PROMPT:
Set down all of the entries word for word, omitting the images they contain.
-- Start --
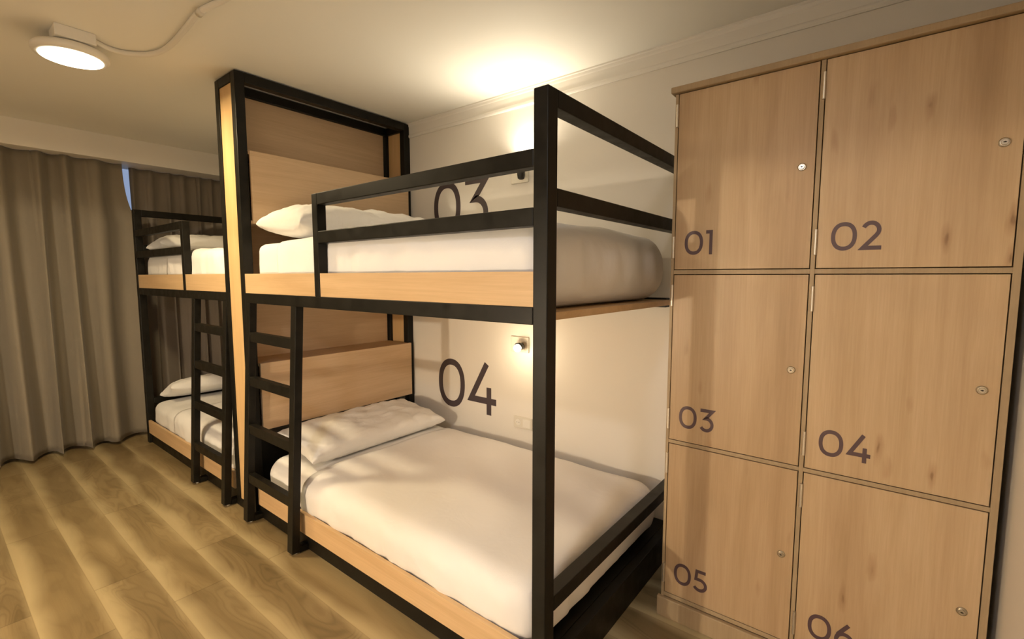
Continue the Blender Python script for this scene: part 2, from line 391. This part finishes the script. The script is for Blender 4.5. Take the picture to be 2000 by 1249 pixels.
for za, zb in ((0.513, 0.910), (1.711, 2.112)):
    b_ = part_box('headboard_box', M['oak_y'], P, 0.0005, 0.0185, TB+0.005, W-TB+0.014, za, zb, bev=0.001)
    part_box('shelf_top', M['oak_y'], P, -D+0.031, 0.0, TB+0.001, W-TB-0.001, zb-0.018, zb, bev=0.001)
    part_box('shelf_bottom', M['oak_y'], P, -D+0.031, 0.0, TB+0.001, W-TB-0.001, za, za+0.018, bev=0.001)
# far side has its own headboards
for za, zb in ((0.513, 0.910), (1.711, 2.112)):
    part_box('headboard_box', M['oak_y'], P, -D+0.002, -D+0.013, TB+0.001, W-TB-0.001, za, zb, bev=0.001)

# ---------------------------------------------------------------- bedding
def soft_box(x0, x1, y0, y1, z0, z1, rc, re_, step=0.03, crown=0.02, wr=0.0055, seed=0, cut=None):
    """mattress like slab: corner radius rc in plan, edge radius re in section, wrinkles on the sides"""
    bm = bmesh.new()
    nx, ny, nz = max(4, int((x1-x0)/step)), max(4, int((y1-y0)/step)), max(6, int((z1-z0)/0.02))
    vm = {}
    cx, cy, cz = (x0+x1)/2, (y0+y1)/2, (z0+z1)/2; hx, hy, hz = (x1-x0)/2, (y1-y0)/2, (z1-z0)/2
    def shape(u, v, w):
        px, py, pz = u*hx, v*hy, w*hz
        re = re_ if not isinstance(re_, tuple) else re_[0] + (re_[1]-re_[0])*((u+1)/2)**2
        # plan corner rounding
        qx, qy = max(abs(px)-(hx-rc), 0), max(abs(py)-(hy-rc), 0); l = math.hypot(qx, qy)
        if qx > 0 and qy > 0:
            mx = max(qx, qy); k = mx/l if l > 0 else 1
            px = math.copysign(hx-rc+qx*k, px); py = math.copysign(hy-rc+qy*k, py)
        # section rounding
        edge = min(hx-abs(px), hy-abs(py))
        if qx > 0 and qy > 0: edge = rc - math.hypot(abs(px)-(hx-rc), abs(py)-(hy-rc))
        d = max(re-edge, 0); e = max(abs(pz)-(hz-re), 0)
        if d > 0 and e > 0:
            mx = max(d, e); l2 = math.hypot(d, e); k = mx/l2
            sh = d*(1-k)
            n2 = Vector((px, py)); 
            ax = Vector((math.copysign(1, px) if hx-abs(px) <= hy-abs(py)+1e-6 else 0, math.copysign(1, py) if hy-abs(py) <= hx-abs(px)+1e-6 else 0))
            if qx > 0 and qy > 0: ax = Vector((math.copysign(qx, px), math.copysign(qy, py))).normalized()
            px -= ax.x*sh; py -= ax.y*sh
            pz = math.copysign(hz-re+e*k, pz)
        if pz > 0: pz += crown*(1-(px/hx)**2)*(1-(py/hy)**2)*(pz/hz)
        p = Vector((cx+px, cy+py, cz+pz))
        side = max(0.0, 1-max(edge, 0)/0.05)*max(0, 1-abs(w)**6)
        nrm = Vector((px/hx if hx-abs(px) < hy-abs(py) else 0, py/hy if hy-abs(py) <= hx-abs(px) else 0, 0))
        s = p.x + p.y
        wv = noise.noise(Vector((s*9+seed, p.z*2.5, seed*1.7)))*0.7 + noise.noise(Vector((s*22+p.z*9, p.z*5, seed+5)))*0.5
        p += nrm*wr*2.0*wv*side
        top = max(0, pz/hz)**4*(1-side)
        p.z += top*wr*1.3*(noise.noise(Vector((p.x*2.2+p.y*3, p.y*2.4, seed+2))) + 0.5*noise.noise(Vector((p.x*7, p.y*4+p.x*2, seed+9))))
        return p
    def vert(i, j, k):
        key = (i, j, k)
        if key not in vm: vm[key] = bm.verts.new(shape(2*i/nx-1, 2*j/ny-1, 2*k/nz-1))
        return vm[key]
    for i in range(nx):
        for j in range(ny):
            for k in (0, nz):
                bm.faces.new([vert(i, j, k), vert(i+1, j, k), vert(i+1, j+1, k), vert(i, j+1, k)])
    for i in range(nx):
        for k in range(nz):
            for j in (0, ny):
                bm.faces.new([vert(i, j, k), vert(i+1, j, k), vert(i+1, j, k+1), vert(i, j, k+1)])
    for j in range(ny):
        for k in range(nz):
            for i in (0, nx):
                bm.faces.new([vert(i, j, k), vert(i, j+1, k), vert(i, j+1, k+1), vert(i, j, k+1)])
    return bm
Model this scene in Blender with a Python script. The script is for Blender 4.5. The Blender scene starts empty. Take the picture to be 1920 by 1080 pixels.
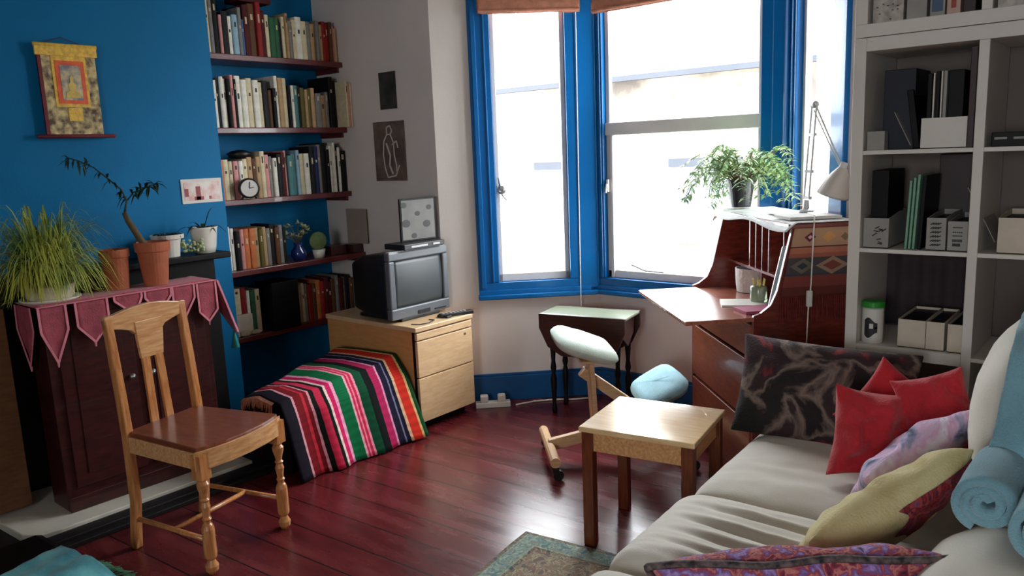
import bpy, bmesh, math, random
from mathutils import Vector, Matrix, noise
random.seed(7)
PI = math.pi
sc = bpy.context.scene
COL = sc.collection

# ------------------------------------------------------------------ camera
AZ, PITCH, ROLL, FPX, CH = .70336, .17149, -.03993, 1471.4, 1.45
fwd = Vector((-math.sin(AZ)*math.cos(PITCH), math.cos(AZ)*math.cos(PITCH), -math.sin(PITCH)))
rt0 = Vector((math.cos(AZ), math.sin(AZ), 0)); up0 = rt0.cross(fwd)
rt = rt0*math.cos(ROLL)+up0*math.sin(ROLL); upv = -rt0*math.sin(ROLL)+up0*math.cos(ROLL)
cam = bpy.data.cameras.new('camera'); cam.sensor_width = 36; cam.lens = FPX/1920*36; cam.clip_start = .02
co = bpy.data.objects.new('camera', cam); COL.objects.link(co)
co.matrix_world = Matrix(((rt.x, upv.x, -fwd.x, 0), (rt.y, upv.y, -fwd.y, 0), (rt.z, upv.z, -fwd.z, CH), (0, 0, 0, 1)))
sc.camera = co
# ------------------------------------------------------------------ light and exposure
sc.view_settings.view_transform = 'Standard'; sc.view_settings.look = 'None'
sc.view_settings.gamma = 1; sc.view_settings.use_curve_mapping = False
sc.view_settings.exposure = .42
SKY = 16.0
w = bpy.data.worlds.new('world'); sc.world = w; w.use_nodes = True
bg = w.node_tree.nodes['Background']; bg.inputs[0].default_value = (.93, .97, 1, 1); bg.inputs[1].default_value = SKY
cy = sc.cycles
cy.max_bounces = 9; cy.diffuse_bounces = 6; cy.glossy_bounces = 4; cy.transparent_max_bounces = 12
cy.sample_clamp_indirect = 8; cy.use_denoising = True; cy.caustics_reflective = False; cy.caustics_refractive = False

def portal(loc, rotz, sx, sz):          # tells the renderer where daylight enters, gives no light itself
    l = bpy.data.lights.new('window_daylight', 'AREA'); l.shape = 'RECTANGLE'; l.size = sx; l.size_y = sz
    l.cycles.is_portal = True
    o = bpy.data.objects.new('window_daylight', l); COL.objects.link(o)
    o.location = loc; o.rotation_euler = (PI/2, 0, rotz)
S45 = math.sqrt(.5)
portal((-2.87-.09, 3.47+.09, 1.5), PI/4+PI, .8, 1.8)
portal((-2.0, 3.93, 1.5), PI, 1.1, 1.8)
portal((-1.17+.09, 3.53+.09, 1.5), -PI/4+PI, .6, 1.8)
portal((.2, -2.62, 1.5), 0, 1.2, 1.2)  # portal of the added rear fill window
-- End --
COMPLETED EXERCISE:
Continue the Blender Python script for this scene: part 2, from line 391. This part finishes the script. The script is for Blender 4.5. Take the picture to be 2000 by 1249 pixels.
for za, zb in ((0.513, 0.910), (1.711, 2.112)):
    b_ = part_box('headboard_box', M['oak_y'], P, 0.0005, 0.0185, TB+0.005, W-TB+0.014, za, zb, bev=0.001)
    part_box('shelf_top', M['oak_y'], P, -D+0.031, 0.0, TB+0.001, W-TB-0.001, zb-0.018, zb, bev=0.001)
    part_box('shelf_bottom', M['oak_y'], P, -D+0.031, 0.0, TB+0.001, W-TB-0.001, za, za+0.018, bev=0.001)
# far side has its own headboards
for za, zb in ((0.513, 0.910), (1.711, 2.112)):
    part_box('headboard_box', M['oak_y'], P, -D+0.002, -D+0.013, TB+0.001, W-TB-0.001, za, zb, bev=0.001)

# ---------------------------------------------------------------- bedding
def soft_box(x0, x1, y0, y1, z0, z1, rc, re_, step=0.03, crown=0.02, wr=0.0055, seed=0, cut=None):
    """mattress like slab: corner radius rc in plan, edge radius re in section, wrinkles on the sides"""
    bm = bmesh.new()
    nx, ny, nz = max(4, int((x1-x0)/step)), max(4, int((y1-y0)/step)), max(6, int((z1-z0)/0.02))
    vm = {}
    cx, cy, cz = (x0+x1)/2, (y0+y1)/2, (z0+z1)/2; hx, hy, hz = (x1-x0)/2, (y1-y0)/2, (z1-z0)/2
    def shape(u, v, w):
        px, py, pz = u*hx, v*hy, w*hz
        re = re_ if not isinstance(re_, tuple) else re_[0] + (re_[1]-re_[0])*((u+1)/2)**2
        # plan corner rounding
        qx, qy = max(abs(px)-(hx-rc), 0), max(abs(py)-(hy-rc), 0); l = math.hypot(qx, qy)
        if qx > 0 and qy > 0:
            mx = max(qx, qy); k = mx/l if l > 0 else 1
            px = math.copysign(hx-rc+qx*k, px); py = math.copysign(hy-rc+qy*k, py)
        # section rounding
        edge = min(hx-abs(px), hy-abs(py))
        if qx > 0 and qy > 0: edge = rc - math.hypot(abs(px)-(hx-rc), abs(py)-(hy-rc))
        d = max(re-edge, 0); e = max(abs(pz)-(hz-re), 0)
        if d > 0 and e > 0:
            mx = max(d, e); l2 = math.hypot(d, e); k = mx/l2
            sh = d*(1-k)
            n2 = Vector((px, py)); 
            ax = Vector((math.copysign(1, px) if hx-abs(px) <= hy-abs(py)+1e-6 else 0, math.copysign(1, py) if hy-abs(py) <= hx-abs(px)+1e-6 else 0))
            if qx > 0 and qy > 0: ax = Vector((math.copysign(qx, px), math.copysign(qy, py))).normalized()
            px -= ax.x*sh; py -= ax.y*sh
            pz = math.copysign(hz-re+e*k, pz)
        if pz > 0: pz += crown*(1-(px/hx)**2)*(1-(py/hy)**2)*(pz/hz)
        p = Vector((cx+px, cy+py, cz+pz))
        side = max(0.0, 1-max(edge, 0)/0.05)*max(0, 1-abs(w)**6)
        nrm = Vector((px/hx if hx-abs(px) < hy-abs(py) else 0, py/hy if hy-abs(py) <= hx-abs(px) else 0, 0))
        s = p.x + p.y
        wv = noise.noise(Vector((s*9+seed, p.z*2.5, seed*1.7)))*0.7 + noise.noise(Vector((s*22+p.z*9, p.z*5, seed+5)))*0.5
        p += nrm*wr*2.0*wv*side
        top = max(0, pz/hz)**4*(1-side)
        p.z += top*wr*1.3*(noise.noise(Vector((p.x*2.2+p.y*3, p.y*2.4, seed+2))) + 0.5*noise.noise(Vector((p.x*7, p.y*4+p.x*2, seed+9))))
        return p
    def vert(i, j, k):
        key = (i, j, k)
        if key not in vm: vm[key] = bm.verts.new(shape(2*i/nx-1, 2*j/ny-1, 2*k/nz-1))
        return vm[key]
    for i in range(nx):
        for j in range(ny):
            for k in (0, nz):
                bm.faces.new([vert(i, j, k), vert(i+1, j, k), vert(i+1, j+1, k), vert(i, j+1, k)])
    for i in range(nx):
        for k in range(nz):
            for j in (0, ny):
                bm.faces.new([vert(i, j, k), vert(i+1, j, k), vert(i+1, j, k+1), vert(i, j, k+1)])
    for j in range(ny):
        for k in range(nz):
            for i in (0, nx):
                bm.faces.new([vert(i, j, k), vert(i, j+1, k), vert(i, j+1, k+1), vert(i, j, k+1)])
    return bm
Model this scene in Blender with a Python script. The script is for Blender 4.5. The Blender scene starts empty. Take the picture to be 1920 by 1080 pixels.
import bpy, bmesh, math, random
from mathutils import Vector, Matrix, noise
random.seed(7)
PI = math.pi
sc = bpy.context.scene
COL = sc.collection

# ------------------------------------------------------------------ camera
AZ, PITCH, ROLL, FPX, CH = .70336, .17149, -.03993, 1471.4, 1.45
fwd = Vector((-math.sin(AZ)*math.cos(PITCH), math.cos(AZ)*math.cos(PITCH), -math.sin(PITCH)))
rt0 = Vector((math.cos(AZ), math.sin(AZ), 0)); up0 = rt0.cross(fwd)
rt = rt0*math.cos(ROLL)+up0*math.sin(ROLL); upv = -rt0*math.sin(ROLL)+up0*math.cos(ROLL)
cam = bpy.data.cameras.new('camera'); cam.sensor_width = 36; cam.lens = FPX/1920*36; cam.clip_start = .02
co = bpy.data.objects.new('camera', cam); COL.objects.link(co)
co.matrix_world = Matrix(((rt.x, upv.x, -fwd.x, 0), (rt.y, upv.y, -fwd.y, 0), (rt.z, upv.z, -fwd.z, CH), (0, 0, 0, 1)))
sc.camera = co
# ------------------------------------------------------------------ light and exposure
sc.view_settings.view_transform = 'Standard'; sc.view_settings.look = 'None'
sc.view_settings.gamma = 1; sc.view_settings.use_curve_mapping = False
sc.view_settings.exposure = .42
SKY = 16.0
w = bpy.data.worlds.new('world'); sc.world = w; w.use_nodes = True
bg = w.node_tree.nodes['Background']; bg.inputs[0].default_value = (.93, .97, 1, 1); bg.inputs[1].default_value = SKY
cy = sc.cycles
cy.max_bounces = 9; cy.diffuse_bounces = 6; cy.glossy_bounces = 4; cy.transparent_max_bounces = 12
cy.sample_clamp_indirect = 8; cy.use_denoising = True; cy.caustics_reflective = False; cy.caustics_refractive = False

def portal(loc, rotz, sx, sz):          # tells the renderer where daylight enters, gives no light itself
    l = bpy.data.lights.new('window_daylight', 'AREA'); l.shape = 'RECTANGLE'; l.size = sx; l.size_y = sz
    l.cycles.is_portal = True
    o = bpy.data.objects.new('window_daylight', l); COL.objects.link(o)
    o.location = loc; o.rotation_euler = (PI/2, 0, rotz)
S45 = math.sqrt(.5)
portal((-2.87-.09, 3.47+.09, 1.5), PI/4+PI, .8, 1.8)
portal((-2.0, 3.93, 1.5), PI, 1.1, 1.8)
portal((-1.17+.09, 3.53+.09, 1.5), -PI/4+PI, .6, 1.8)
portal((.2, -2.62, 1.5), 0, 1.2, 1.2)  # portal of the added rear fill window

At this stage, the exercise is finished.